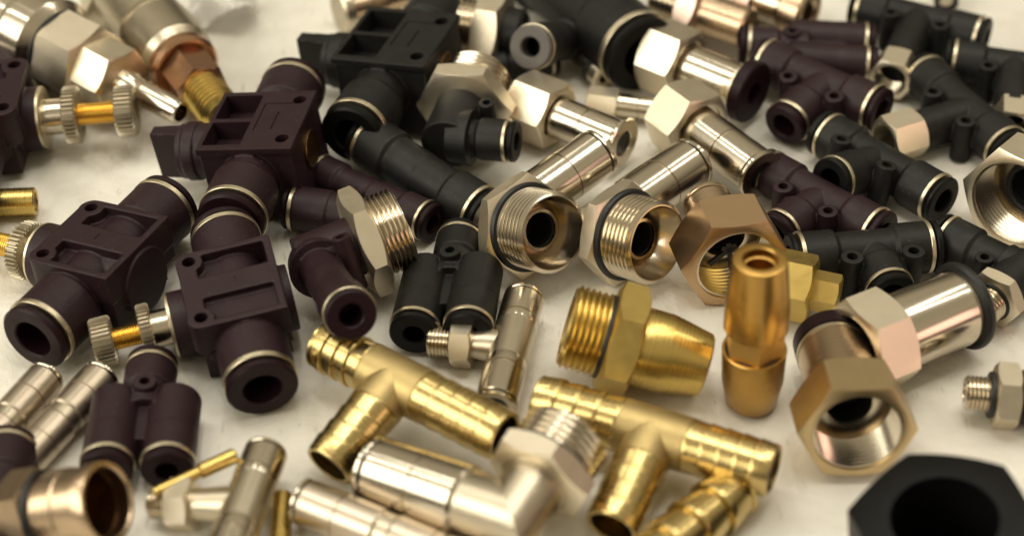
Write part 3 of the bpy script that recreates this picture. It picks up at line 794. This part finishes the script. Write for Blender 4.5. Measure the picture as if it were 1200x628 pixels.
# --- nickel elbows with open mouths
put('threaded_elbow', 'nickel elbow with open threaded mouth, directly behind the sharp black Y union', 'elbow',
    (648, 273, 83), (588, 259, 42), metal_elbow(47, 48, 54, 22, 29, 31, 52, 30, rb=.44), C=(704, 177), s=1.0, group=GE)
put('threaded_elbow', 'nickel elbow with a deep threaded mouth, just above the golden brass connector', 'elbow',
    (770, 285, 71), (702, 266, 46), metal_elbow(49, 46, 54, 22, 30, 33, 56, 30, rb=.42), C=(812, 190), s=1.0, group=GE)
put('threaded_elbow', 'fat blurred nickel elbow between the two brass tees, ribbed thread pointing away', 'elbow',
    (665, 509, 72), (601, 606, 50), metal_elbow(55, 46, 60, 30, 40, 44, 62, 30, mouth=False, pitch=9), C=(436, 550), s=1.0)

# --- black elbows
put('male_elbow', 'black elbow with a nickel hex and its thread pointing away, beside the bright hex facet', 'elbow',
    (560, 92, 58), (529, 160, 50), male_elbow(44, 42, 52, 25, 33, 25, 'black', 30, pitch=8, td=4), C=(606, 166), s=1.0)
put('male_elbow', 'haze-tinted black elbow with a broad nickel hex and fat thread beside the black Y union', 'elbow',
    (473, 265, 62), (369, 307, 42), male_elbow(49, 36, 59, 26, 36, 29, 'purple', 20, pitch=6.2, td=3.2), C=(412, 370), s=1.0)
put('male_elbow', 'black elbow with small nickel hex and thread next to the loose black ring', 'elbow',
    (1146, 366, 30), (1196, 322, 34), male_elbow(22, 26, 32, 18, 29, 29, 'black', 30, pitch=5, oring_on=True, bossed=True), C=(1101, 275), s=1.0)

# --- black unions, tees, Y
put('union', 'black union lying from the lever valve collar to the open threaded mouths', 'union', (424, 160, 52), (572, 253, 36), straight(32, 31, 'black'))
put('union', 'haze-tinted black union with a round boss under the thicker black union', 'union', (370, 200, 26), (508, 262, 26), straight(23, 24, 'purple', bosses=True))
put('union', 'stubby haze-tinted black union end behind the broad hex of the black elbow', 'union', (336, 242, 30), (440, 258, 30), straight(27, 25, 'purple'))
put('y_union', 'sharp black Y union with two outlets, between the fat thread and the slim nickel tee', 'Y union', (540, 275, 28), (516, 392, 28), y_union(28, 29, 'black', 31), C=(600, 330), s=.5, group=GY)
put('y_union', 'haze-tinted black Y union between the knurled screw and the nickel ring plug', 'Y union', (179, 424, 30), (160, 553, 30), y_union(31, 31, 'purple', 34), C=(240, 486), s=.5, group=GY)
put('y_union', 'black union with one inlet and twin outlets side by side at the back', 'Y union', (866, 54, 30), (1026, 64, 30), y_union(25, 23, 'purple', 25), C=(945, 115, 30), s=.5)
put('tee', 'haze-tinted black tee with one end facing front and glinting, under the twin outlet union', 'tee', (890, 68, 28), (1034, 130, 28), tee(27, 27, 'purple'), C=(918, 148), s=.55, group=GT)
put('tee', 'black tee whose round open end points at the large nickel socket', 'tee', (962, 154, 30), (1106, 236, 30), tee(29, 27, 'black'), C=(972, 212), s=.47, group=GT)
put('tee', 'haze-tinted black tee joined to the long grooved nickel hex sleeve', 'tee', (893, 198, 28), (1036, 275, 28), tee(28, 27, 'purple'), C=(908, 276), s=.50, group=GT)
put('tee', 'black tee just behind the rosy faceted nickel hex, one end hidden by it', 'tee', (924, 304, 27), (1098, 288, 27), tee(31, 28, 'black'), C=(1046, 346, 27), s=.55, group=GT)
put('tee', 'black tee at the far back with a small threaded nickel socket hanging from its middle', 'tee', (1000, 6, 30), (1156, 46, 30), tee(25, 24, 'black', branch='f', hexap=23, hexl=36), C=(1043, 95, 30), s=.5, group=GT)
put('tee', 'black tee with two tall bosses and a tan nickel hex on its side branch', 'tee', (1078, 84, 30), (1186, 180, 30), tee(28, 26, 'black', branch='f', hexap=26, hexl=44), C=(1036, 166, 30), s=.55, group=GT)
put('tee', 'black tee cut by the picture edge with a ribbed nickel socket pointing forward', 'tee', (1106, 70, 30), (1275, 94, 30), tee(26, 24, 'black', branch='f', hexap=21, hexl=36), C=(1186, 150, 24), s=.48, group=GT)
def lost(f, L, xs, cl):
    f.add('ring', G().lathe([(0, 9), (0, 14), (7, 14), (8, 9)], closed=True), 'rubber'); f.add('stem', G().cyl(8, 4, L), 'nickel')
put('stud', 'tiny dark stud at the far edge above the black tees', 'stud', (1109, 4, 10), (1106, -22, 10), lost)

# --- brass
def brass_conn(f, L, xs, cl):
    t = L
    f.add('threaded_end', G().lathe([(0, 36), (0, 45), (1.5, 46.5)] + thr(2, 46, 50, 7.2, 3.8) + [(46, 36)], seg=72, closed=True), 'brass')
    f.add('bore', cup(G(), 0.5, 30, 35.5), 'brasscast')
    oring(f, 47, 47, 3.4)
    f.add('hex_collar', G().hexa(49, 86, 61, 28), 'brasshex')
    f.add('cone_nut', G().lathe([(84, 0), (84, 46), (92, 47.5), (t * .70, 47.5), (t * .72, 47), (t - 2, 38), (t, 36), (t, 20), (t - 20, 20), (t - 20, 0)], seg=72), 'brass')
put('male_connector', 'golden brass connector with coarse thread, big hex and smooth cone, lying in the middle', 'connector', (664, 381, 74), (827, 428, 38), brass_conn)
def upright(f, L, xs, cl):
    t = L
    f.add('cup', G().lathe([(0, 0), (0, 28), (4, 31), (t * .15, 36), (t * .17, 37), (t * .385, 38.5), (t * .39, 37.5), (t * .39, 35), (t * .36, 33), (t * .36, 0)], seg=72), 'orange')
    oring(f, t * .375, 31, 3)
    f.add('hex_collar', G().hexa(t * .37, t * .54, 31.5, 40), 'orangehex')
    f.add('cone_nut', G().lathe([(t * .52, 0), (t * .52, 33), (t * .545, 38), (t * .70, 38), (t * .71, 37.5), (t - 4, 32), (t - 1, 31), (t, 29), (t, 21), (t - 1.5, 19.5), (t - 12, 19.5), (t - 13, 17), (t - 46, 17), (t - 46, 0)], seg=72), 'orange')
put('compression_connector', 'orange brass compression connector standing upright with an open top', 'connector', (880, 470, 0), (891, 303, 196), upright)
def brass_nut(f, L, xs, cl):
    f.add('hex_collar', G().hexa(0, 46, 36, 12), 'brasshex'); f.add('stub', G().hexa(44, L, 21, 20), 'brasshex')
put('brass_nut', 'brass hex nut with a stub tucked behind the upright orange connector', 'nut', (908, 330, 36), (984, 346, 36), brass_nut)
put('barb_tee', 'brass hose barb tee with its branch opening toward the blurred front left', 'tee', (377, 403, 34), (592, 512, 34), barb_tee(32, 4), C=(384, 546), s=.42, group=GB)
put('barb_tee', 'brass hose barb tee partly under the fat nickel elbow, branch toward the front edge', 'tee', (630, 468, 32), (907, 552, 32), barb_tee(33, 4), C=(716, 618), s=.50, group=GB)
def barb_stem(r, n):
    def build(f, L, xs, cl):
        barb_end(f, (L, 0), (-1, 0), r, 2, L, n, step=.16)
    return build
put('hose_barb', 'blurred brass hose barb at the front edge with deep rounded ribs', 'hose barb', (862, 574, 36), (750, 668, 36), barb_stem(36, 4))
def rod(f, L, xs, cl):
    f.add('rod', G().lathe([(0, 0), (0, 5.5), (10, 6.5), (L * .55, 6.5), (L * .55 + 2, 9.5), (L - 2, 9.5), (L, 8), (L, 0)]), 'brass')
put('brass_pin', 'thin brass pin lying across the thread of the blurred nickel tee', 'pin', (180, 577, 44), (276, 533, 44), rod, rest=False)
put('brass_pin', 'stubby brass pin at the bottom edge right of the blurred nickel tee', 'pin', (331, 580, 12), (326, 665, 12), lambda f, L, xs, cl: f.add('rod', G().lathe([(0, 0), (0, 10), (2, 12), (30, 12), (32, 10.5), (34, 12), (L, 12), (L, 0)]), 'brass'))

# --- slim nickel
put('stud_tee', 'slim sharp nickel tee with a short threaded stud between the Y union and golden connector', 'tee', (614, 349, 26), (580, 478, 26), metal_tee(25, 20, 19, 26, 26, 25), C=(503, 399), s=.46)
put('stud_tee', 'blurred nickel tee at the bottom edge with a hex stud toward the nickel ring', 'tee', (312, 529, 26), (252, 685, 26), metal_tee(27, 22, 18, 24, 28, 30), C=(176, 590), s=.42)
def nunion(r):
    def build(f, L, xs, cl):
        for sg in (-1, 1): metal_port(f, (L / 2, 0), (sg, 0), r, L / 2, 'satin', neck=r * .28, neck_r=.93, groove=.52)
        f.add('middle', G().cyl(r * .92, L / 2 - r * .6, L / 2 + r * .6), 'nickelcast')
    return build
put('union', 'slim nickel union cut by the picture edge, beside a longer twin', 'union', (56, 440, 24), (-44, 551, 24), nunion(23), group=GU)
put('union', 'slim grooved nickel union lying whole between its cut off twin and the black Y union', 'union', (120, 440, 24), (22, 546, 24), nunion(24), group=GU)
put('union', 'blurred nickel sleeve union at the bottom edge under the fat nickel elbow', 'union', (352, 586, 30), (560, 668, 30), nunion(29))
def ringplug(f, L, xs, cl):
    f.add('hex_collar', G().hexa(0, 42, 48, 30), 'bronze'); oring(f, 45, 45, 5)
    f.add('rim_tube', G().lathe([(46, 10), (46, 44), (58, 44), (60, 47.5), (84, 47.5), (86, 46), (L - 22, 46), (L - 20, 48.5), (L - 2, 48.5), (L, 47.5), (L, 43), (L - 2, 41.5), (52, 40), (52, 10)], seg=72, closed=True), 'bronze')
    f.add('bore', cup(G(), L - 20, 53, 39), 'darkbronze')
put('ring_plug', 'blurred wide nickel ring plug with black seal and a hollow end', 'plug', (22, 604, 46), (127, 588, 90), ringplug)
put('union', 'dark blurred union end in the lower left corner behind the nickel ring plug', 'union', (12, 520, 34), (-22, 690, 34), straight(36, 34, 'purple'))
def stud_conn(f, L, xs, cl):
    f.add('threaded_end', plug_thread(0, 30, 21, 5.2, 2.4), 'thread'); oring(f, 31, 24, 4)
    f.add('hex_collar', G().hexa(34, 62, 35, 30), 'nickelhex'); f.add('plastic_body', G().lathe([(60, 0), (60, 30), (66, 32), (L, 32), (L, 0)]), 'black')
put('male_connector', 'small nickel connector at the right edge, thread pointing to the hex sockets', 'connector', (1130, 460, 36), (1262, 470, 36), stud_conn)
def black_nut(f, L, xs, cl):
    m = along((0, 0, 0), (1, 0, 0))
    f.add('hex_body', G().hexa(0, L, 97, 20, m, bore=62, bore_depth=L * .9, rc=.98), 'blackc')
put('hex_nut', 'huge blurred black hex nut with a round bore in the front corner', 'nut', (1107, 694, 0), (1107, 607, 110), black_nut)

----

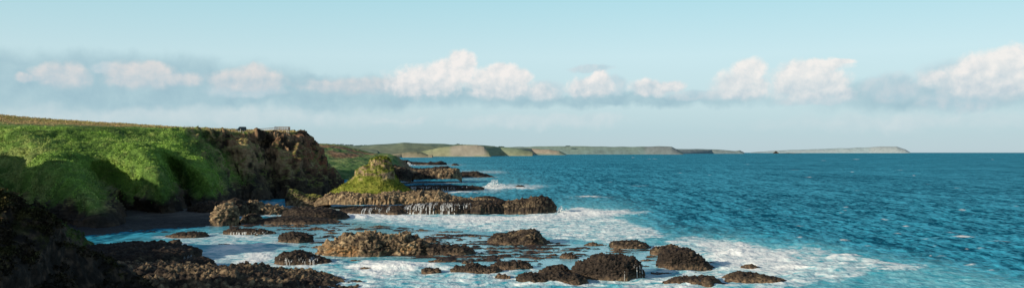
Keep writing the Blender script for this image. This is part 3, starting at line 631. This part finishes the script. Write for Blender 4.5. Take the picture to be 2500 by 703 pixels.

----

Problem details
Transcribe the lines beginning at the one that contains "Write part 3" and ending at the one that contains "C=(436, 550), s=1.0)", with nothing added or left out.

Final answer
Write part 3 of the bpy script that recreates this picture. It picks up at line 794. This part finishes the script. Write for Blender 4.5. Measure the picture as if it were 1200x628 pixels.
# --- nickel elbows with open mouths
put('threaded_elbow', 'nickel elbow with open threaded mouth, directly behind the sharp black Y union', 'elbow',
    (648, 273, 83), (588, 259, 42), metal_elbow(47, 48, 54, 22, 29, 31, 52, 30, rb=.44), C=(704, 177), s=1.0, group=GE)
put('threaded_elbow', 'nickel elbow with a deep threaded mouth, just above the golden brass connector', 'elbow',
    (770, 285, 71), (702, 266, 46), metal_elbow(49, 46, 54, 22, 30, 33, 56, 30, rb=.42), C=(812, 190), s=1.0, group=GE)
put('threaded_elbow', 'fat blurred nickel elbow between the two brass tees, ribbed thread pointing away', 'elbow',
    (665, 509, 72), (601, 606, 50), metal_elbow(55, 46, 60, 30, 40, 44, 62, 30, mouth=False, pitch=9), C=(436, 550), s=1.0)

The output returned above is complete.